Funny Games is a shot-for-shot remake of Haneke’s 1997 film of the same name, only this time with an English-speaking cast (all of whom deliver superb performances). Naomi Watts, Tim Roth, and Devon Gearhart star as a family spending a week in their secluded summer house until two strangers (Michael Pitt and Brady Corbet) arrive at the front door. The two then put the family through a series of brutal “games,” placing the ultimate bet that husband, wife, and child will all be dead by morning.
Horrible things may happen to the family, but this violence is rarely shown. The reactions of the family, as they watch each other being tortured, are more terrifying than any products of makeup effects or CGI.
Haneke definitely has an agenda and his point is clear - audiences, which consistently pay for violent films, are proponents to an increasingly violent society. He knows that many will come to this film expecting it to be a nonstop thrill-ride, and he wants to show them what real violence is actually like.
Nothing in this film is taboo with women, children, and animals all being fair game. Haneke points out to the audience, not so subtly, that they have paid to see this family’s torture, so the blame falls on the audience if feelings of discomfort arise. “You’re rooting for them (meaning Watts, Roth, and Gearhart), aren’t you?” the villain asks the audience directly.
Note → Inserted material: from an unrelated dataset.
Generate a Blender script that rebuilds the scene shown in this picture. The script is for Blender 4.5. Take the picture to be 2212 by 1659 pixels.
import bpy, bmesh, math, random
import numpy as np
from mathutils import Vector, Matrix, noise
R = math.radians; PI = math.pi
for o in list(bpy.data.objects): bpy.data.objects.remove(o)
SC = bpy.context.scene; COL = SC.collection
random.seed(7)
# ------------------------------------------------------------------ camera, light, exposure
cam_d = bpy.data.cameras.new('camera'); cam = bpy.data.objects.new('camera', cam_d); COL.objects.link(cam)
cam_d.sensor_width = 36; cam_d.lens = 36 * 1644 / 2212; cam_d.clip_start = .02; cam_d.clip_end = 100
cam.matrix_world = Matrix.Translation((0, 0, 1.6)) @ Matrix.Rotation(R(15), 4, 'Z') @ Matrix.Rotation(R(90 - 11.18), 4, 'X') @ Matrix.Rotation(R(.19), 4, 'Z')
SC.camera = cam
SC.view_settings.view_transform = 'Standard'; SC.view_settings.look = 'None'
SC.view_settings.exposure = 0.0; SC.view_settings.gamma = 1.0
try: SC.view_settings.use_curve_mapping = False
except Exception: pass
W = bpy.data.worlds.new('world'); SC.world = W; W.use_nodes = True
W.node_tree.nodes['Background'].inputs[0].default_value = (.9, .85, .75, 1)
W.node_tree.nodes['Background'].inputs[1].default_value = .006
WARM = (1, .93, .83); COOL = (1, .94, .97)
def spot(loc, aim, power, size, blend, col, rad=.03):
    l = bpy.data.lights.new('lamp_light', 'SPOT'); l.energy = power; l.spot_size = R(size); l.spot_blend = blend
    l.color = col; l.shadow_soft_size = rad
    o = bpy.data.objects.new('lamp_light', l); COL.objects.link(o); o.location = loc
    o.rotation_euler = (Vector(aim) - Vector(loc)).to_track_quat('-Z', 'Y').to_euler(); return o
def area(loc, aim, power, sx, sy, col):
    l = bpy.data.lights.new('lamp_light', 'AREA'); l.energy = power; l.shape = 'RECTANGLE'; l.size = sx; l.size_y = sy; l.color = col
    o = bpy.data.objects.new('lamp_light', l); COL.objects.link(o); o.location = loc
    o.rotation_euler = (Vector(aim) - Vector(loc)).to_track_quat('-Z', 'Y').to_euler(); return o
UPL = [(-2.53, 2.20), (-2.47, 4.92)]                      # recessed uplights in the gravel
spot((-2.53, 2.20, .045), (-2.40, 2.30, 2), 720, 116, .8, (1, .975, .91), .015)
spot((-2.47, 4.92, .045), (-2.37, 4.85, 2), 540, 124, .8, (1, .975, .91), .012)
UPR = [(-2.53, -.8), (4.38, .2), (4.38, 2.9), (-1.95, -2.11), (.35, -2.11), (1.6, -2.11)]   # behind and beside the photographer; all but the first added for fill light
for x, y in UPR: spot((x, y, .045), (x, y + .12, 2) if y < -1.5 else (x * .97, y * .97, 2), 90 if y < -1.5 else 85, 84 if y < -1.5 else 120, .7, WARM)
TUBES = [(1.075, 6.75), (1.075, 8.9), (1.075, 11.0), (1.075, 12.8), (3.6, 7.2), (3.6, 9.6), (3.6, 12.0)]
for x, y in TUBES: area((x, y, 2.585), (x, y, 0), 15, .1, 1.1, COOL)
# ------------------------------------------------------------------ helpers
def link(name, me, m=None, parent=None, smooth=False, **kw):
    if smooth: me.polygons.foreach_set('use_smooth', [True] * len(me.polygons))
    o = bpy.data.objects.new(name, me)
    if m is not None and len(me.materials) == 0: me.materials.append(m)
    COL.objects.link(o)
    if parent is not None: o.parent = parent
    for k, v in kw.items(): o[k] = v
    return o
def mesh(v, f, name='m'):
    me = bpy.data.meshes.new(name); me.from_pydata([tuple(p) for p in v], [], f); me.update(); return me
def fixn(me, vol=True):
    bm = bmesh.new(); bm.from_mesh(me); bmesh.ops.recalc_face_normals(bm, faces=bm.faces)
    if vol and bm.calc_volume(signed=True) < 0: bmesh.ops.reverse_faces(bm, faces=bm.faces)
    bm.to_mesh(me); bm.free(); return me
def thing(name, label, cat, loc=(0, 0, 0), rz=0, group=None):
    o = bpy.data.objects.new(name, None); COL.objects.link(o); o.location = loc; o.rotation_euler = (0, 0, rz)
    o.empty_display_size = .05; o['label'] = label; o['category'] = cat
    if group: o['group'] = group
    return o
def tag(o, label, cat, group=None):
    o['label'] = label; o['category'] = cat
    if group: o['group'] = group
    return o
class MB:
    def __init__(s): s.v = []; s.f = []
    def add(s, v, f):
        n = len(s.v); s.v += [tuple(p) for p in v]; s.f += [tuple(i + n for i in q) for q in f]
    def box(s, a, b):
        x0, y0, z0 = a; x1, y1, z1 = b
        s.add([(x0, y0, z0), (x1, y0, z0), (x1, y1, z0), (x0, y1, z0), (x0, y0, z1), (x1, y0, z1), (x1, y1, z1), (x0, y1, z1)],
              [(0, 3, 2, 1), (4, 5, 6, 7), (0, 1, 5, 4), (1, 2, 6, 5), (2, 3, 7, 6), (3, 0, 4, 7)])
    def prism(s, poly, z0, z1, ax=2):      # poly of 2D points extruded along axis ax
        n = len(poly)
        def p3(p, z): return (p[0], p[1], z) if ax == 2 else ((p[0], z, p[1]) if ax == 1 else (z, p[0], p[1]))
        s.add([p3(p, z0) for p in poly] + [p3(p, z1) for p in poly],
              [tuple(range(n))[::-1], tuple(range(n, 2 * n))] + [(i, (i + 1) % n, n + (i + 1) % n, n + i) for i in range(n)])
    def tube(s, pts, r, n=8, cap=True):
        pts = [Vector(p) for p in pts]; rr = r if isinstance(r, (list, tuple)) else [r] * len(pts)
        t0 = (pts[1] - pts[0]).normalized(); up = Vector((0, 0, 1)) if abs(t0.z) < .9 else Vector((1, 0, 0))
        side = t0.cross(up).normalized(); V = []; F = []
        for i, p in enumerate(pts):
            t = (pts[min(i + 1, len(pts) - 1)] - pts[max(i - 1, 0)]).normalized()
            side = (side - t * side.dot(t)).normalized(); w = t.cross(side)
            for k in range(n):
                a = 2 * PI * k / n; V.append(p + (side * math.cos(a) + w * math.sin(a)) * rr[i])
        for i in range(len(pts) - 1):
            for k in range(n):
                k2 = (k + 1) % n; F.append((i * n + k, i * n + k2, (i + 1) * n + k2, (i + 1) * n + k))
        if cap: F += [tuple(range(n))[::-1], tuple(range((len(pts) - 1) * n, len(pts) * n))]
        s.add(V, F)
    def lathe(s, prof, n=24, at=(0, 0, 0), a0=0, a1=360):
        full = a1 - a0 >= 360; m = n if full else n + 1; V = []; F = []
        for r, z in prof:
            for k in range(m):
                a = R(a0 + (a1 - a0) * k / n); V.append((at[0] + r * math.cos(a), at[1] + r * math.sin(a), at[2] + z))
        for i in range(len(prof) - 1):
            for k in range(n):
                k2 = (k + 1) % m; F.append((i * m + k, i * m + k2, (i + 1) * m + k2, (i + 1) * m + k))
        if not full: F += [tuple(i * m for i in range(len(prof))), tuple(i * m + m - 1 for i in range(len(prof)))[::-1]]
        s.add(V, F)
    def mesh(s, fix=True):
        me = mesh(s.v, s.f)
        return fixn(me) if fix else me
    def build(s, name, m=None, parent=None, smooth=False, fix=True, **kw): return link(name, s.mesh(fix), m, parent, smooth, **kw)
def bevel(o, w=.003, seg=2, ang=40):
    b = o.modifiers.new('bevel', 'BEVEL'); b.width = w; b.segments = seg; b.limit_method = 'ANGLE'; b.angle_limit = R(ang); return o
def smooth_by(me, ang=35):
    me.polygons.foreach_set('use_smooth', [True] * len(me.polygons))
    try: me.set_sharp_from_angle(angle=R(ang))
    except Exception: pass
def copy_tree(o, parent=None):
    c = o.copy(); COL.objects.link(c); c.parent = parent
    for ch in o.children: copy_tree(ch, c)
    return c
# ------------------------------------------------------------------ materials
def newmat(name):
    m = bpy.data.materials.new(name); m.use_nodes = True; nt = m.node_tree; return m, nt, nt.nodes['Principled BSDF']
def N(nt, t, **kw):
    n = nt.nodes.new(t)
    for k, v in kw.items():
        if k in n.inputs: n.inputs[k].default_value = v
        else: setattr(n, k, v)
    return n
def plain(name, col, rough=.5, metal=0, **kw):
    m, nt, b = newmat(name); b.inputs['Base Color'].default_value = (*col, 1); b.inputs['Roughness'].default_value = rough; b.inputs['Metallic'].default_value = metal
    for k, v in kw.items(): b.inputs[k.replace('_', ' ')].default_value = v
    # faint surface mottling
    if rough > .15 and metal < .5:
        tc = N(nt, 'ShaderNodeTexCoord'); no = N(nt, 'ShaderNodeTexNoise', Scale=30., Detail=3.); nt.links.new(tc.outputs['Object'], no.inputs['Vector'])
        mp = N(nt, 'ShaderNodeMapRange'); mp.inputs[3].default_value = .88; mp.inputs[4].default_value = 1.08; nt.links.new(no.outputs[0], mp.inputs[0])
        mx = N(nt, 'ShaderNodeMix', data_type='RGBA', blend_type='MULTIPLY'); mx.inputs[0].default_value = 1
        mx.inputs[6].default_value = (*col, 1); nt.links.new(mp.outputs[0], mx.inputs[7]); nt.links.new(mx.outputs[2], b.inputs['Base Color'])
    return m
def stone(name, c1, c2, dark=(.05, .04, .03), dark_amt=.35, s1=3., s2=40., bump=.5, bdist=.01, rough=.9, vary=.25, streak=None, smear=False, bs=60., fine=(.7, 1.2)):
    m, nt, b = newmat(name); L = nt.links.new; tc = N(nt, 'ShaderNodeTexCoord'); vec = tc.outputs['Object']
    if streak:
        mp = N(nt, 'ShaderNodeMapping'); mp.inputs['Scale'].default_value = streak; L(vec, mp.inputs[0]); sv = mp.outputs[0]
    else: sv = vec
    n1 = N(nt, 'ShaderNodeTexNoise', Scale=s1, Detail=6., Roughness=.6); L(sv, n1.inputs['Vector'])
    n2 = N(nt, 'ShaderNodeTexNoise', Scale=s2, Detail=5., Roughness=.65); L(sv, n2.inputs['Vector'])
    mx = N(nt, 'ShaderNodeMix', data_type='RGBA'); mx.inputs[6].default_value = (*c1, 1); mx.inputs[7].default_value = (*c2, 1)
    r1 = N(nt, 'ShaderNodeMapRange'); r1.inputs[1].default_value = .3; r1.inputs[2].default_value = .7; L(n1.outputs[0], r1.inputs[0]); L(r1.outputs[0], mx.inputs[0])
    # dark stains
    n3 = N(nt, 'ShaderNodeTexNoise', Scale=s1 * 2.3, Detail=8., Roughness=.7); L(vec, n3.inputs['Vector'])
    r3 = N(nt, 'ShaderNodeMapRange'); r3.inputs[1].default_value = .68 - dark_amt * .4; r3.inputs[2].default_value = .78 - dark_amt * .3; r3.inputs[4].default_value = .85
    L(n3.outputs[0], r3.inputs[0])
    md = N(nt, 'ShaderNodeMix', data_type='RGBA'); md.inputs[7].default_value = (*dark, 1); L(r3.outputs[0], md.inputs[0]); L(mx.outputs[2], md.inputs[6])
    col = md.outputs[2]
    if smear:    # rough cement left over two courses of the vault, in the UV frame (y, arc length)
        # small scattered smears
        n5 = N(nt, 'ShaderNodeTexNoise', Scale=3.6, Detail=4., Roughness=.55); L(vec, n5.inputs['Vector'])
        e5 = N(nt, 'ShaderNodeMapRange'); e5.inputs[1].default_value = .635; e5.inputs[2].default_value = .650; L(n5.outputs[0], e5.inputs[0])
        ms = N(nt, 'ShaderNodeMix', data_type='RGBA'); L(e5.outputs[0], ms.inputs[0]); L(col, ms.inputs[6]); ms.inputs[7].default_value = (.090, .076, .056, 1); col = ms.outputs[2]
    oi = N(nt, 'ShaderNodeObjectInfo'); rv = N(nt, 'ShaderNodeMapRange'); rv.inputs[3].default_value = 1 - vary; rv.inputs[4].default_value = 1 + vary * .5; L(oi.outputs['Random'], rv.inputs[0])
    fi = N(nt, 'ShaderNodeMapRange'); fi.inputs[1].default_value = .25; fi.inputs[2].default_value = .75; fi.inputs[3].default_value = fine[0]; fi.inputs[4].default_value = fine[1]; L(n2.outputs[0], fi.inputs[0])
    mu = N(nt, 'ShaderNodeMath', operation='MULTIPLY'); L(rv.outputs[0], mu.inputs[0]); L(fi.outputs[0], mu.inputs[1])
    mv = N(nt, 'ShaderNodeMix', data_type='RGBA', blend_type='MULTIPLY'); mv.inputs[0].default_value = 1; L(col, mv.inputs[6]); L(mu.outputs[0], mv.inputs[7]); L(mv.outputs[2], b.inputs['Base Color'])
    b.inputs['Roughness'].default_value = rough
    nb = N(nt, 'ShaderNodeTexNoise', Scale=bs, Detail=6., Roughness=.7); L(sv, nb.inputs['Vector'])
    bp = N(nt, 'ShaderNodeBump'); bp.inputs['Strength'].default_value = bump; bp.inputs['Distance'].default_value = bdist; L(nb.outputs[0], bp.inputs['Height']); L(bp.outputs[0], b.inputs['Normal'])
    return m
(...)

Haneke knows that the audience wants the family to survive, and he takes great joy in smashing these hopes to the ground.
Funny Games hates its audience and, for thinking violence is fun, they are treated to a two-hour spanking. I left the theater feeling fascinated and disturbed, and to this moment I still cannot get Funny Games out of my head. The film is hard to sit through, ugly, and mean, yet it never declares itself anything more. Funny Games will have you in its grip from start to finish, and although the film is horrendous on almost every level, it will make you squirm and think simultaneously. Such a feeling is refreshing, albeit somewhat bittersweet.


MPAA Rating: R
Jeff Brandt (Jeff Brandt) said on Mar. 25, 2008 at 1:55 am:
I'm glad someone likes this, because I wanted to see it, but I also noticed that most major critics rated it poorly.